* Work to be completed *
Give back the lines exactly, from the first one to the line with "orange('orange between the", both ends included.

>>

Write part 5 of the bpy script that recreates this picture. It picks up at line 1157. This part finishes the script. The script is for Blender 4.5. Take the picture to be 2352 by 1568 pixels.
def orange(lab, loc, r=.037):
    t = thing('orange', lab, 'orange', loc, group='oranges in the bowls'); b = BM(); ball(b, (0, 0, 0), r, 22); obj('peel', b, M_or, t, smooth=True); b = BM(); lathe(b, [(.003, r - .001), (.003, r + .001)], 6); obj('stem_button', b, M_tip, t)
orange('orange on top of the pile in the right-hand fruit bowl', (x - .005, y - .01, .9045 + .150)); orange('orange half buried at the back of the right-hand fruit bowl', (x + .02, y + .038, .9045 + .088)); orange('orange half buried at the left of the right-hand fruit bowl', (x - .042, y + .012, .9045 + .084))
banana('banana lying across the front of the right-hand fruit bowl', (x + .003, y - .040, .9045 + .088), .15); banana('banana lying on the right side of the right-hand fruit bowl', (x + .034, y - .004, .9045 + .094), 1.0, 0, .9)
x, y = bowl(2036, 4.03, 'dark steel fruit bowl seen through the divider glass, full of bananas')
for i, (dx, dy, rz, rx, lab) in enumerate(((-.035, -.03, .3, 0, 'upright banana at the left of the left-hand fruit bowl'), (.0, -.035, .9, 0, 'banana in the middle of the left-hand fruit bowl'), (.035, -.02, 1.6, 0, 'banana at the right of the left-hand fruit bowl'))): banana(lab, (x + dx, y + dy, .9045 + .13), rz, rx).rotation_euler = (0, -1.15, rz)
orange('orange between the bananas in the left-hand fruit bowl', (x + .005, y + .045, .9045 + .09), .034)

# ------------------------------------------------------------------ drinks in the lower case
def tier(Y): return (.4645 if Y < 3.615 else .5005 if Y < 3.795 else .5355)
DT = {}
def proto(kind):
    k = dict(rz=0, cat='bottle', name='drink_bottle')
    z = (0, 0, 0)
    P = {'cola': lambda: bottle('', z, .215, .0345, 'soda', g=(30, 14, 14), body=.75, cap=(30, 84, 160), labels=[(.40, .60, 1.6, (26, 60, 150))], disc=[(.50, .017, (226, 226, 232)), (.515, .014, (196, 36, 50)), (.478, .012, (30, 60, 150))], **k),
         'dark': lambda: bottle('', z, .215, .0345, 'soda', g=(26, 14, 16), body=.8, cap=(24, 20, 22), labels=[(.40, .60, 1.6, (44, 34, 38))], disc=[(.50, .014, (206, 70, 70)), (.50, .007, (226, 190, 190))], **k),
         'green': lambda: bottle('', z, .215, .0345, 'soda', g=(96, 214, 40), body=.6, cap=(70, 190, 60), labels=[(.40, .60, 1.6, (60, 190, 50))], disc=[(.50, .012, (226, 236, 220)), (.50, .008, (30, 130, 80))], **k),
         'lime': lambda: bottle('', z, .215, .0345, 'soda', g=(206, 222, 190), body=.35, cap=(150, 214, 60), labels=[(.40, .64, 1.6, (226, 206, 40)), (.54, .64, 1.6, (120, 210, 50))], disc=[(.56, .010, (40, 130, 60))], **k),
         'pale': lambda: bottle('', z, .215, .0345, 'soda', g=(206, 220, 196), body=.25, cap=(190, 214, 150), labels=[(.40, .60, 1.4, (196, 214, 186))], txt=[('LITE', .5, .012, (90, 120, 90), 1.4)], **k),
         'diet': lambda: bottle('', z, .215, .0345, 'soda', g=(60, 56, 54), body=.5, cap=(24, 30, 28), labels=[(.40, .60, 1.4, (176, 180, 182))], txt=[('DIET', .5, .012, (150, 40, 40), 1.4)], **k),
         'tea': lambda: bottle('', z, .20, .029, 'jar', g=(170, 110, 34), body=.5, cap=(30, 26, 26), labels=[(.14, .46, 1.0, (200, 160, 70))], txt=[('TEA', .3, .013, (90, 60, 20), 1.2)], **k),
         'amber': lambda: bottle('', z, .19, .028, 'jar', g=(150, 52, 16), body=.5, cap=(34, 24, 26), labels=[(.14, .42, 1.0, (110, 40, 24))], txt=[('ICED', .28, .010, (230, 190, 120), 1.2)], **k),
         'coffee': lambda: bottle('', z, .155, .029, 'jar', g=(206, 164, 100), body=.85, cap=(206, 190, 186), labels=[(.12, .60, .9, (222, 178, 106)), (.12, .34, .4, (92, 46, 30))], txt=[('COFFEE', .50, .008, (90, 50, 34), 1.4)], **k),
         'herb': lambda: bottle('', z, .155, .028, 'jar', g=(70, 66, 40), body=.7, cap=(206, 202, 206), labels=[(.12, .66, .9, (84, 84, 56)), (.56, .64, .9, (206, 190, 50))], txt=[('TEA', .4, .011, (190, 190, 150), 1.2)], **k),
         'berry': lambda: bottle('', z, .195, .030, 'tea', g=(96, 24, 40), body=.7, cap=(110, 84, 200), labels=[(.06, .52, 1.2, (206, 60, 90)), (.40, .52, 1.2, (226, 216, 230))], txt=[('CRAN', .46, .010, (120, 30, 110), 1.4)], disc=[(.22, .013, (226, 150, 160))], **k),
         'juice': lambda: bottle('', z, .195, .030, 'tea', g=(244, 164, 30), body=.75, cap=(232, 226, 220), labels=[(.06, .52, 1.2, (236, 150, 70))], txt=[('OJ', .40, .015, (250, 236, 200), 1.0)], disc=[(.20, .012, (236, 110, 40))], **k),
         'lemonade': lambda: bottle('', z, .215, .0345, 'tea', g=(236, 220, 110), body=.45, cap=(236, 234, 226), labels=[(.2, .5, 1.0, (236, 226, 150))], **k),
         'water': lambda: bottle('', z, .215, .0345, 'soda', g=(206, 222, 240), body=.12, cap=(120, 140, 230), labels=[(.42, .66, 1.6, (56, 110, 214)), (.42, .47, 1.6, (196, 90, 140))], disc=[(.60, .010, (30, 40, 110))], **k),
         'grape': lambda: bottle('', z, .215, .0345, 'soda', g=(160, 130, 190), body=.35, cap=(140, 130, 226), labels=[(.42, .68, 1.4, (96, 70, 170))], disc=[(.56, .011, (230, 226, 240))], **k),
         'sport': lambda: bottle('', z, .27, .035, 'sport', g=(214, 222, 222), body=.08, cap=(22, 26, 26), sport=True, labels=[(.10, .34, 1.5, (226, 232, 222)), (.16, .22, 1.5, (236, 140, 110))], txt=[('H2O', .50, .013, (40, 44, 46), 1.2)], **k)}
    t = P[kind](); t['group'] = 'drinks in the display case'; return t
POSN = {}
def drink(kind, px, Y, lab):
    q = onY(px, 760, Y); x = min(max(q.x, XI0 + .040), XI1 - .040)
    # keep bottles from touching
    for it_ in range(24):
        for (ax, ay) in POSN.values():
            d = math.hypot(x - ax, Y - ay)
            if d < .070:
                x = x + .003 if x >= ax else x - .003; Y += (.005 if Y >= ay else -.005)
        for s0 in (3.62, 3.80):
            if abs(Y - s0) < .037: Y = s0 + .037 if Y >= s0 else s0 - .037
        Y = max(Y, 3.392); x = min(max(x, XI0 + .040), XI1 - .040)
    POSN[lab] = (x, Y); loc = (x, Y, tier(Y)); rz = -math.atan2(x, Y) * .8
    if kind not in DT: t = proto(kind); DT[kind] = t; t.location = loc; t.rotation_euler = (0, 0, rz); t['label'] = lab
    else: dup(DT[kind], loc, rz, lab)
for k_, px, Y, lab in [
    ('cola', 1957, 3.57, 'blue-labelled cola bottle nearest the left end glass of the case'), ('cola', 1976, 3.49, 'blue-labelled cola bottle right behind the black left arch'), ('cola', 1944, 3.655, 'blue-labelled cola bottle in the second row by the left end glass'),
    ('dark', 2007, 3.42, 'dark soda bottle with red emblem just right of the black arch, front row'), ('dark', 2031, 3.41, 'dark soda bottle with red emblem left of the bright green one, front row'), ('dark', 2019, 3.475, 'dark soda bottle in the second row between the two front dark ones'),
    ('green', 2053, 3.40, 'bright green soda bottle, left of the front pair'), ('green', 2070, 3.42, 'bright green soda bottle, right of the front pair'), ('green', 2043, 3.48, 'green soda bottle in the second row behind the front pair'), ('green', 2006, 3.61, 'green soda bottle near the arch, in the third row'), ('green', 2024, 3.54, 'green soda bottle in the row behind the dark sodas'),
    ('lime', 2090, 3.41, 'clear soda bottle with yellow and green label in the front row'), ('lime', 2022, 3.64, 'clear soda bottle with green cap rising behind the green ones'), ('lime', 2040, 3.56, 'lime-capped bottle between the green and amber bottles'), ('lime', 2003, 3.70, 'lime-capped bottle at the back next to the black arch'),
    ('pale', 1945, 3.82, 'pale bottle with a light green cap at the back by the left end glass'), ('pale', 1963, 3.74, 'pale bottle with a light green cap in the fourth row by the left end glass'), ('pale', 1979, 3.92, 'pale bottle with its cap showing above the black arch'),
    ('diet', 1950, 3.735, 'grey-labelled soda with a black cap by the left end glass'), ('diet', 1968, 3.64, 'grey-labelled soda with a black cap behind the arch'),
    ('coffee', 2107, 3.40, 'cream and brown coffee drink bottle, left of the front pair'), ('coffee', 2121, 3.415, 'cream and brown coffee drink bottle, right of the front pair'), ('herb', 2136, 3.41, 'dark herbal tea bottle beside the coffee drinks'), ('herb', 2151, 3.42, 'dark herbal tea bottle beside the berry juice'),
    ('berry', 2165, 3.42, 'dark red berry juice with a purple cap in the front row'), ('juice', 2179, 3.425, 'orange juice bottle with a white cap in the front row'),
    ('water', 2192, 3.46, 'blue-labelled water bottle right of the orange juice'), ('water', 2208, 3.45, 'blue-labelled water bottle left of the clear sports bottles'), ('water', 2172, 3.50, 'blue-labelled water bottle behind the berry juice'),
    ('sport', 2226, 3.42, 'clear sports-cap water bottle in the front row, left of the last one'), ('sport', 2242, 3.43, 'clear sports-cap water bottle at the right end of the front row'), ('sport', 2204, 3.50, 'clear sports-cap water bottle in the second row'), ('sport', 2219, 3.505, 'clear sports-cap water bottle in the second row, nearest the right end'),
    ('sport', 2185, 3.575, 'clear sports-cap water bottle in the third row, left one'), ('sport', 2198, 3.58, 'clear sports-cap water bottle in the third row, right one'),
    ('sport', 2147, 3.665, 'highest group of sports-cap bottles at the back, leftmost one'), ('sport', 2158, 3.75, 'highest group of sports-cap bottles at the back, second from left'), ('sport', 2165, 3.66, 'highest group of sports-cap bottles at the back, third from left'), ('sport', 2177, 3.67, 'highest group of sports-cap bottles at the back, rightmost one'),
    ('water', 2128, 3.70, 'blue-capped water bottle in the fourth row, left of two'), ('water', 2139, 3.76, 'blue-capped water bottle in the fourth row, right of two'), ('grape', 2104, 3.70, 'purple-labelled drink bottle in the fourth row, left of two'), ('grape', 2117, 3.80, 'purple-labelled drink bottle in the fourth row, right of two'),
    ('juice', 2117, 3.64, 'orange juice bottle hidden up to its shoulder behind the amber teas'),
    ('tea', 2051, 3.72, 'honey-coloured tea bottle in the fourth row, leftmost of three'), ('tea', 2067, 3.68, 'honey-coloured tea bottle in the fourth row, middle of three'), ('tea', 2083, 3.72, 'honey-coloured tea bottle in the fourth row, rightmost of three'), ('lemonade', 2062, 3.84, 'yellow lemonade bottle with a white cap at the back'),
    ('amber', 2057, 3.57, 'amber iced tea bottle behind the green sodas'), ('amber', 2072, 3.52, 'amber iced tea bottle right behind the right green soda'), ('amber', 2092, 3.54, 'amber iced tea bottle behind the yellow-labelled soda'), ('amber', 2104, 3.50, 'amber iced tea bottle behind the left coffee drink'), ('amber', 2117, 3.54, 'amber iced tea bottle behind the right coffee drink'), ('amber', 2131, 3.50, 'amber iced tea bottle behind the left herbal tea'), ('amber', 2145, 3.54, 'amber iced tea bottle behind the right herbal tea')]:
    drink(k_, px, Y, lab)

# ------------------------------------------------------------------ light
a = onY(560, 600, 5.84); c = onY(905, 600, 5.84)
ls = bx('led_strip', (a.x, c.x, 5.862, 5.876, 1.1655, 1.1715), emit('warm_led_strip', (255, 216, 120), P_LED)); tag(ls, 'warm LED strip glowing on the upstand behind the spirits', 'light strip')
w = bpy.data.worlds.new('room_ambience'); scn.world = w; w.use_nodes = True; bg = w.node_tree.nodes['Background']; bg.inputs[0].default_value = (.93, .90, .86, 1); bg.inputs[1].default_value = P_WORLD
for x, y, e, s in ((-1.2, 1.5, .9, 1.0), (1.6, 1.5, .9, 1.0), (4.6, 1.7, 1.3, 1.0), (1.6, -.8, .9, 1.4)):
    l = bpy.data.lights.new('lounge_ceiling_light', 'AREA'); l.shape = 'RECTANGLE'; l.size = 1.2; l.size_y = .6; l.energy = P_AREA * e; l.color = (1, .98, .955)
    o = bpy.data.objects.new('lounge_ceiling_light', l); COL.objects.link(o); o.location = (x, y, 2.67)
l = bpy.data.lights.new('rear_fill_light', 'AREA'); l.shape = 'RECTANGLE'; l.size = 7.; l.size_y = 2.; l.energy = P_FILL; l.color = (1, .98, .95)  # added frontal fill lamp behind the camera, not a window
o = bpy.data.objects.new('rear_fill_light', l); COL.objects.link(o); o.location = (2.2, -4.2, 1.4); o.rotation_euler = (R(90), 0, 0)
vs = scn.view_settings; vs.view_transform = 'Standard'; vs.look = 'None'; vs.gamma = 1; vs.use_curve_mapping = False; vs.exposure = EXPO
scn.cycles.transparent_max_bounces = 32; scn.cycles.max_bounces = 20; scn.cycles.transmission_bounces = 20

<<

* Task answer *
Write part 5 of the bpy script that recreates this picture. It picks up at line 1157. This part finishes the script. The script is for Blender 4.5. Take the picture to be 2352 by 1568 pixels.
def orange(lab, loc, r=.037):
    t = thing('orange', lab, 'orange', loc, group='oranges in the bowls'); b = BM(); ball(b, (0, 0, 0), r, 22); obj('peel', b, M_or, t, smooth=True); b = BM(); lathe(b, [(.003, r - .001), (.003, r + .001)], 6); obj('stem_button', b, M_tip, t)
orange('orange on top of the pile in the right-hand fruit bowl', (x - .005, y - .01, .9045 + .150)); orange('orange half buried at the back of the right-hand fruit bowl', (x + .02, y + .038, .9045 + .088)); orange('orange half buried at the left of the right-hand fruit bowl', (x - .042, y + .012, .9045 + .084))
banana('banana lying across the front of the right-hand fruit bowl', (x + .003, y - .040, .9045 + .088), .15); banana('banana lying on the right side of the right-hand fruit bowl', (x + .034, y - .004, .9045 + .094), 1.0, 0, .9)
x, y = bowl(2036, 4.03, 'dark steel fruit bowl seen through the divider glass, full of bananas')
for i, (dx, dy, rz, rx, lab) in enumerate(((-.035, -.03, .3, 0, 'upright banana at the left of the left-hand fruit bowl'), (.0, -.035, .9, 0, 'banana in the middle of the left-hand fruit bowl'), (.035, -.02, 1.6, 0, 'banana at the right of the left-hand fruit bowl'))): banana(lab, (x + dx, y + dy, .9045 + .13), rz, rx).rotation_euler = (0, -1.15, rz)
orange('orange between the bananas in the left-hand fruit bowl', (x + .005, y + .045, .9045 + .09), .034)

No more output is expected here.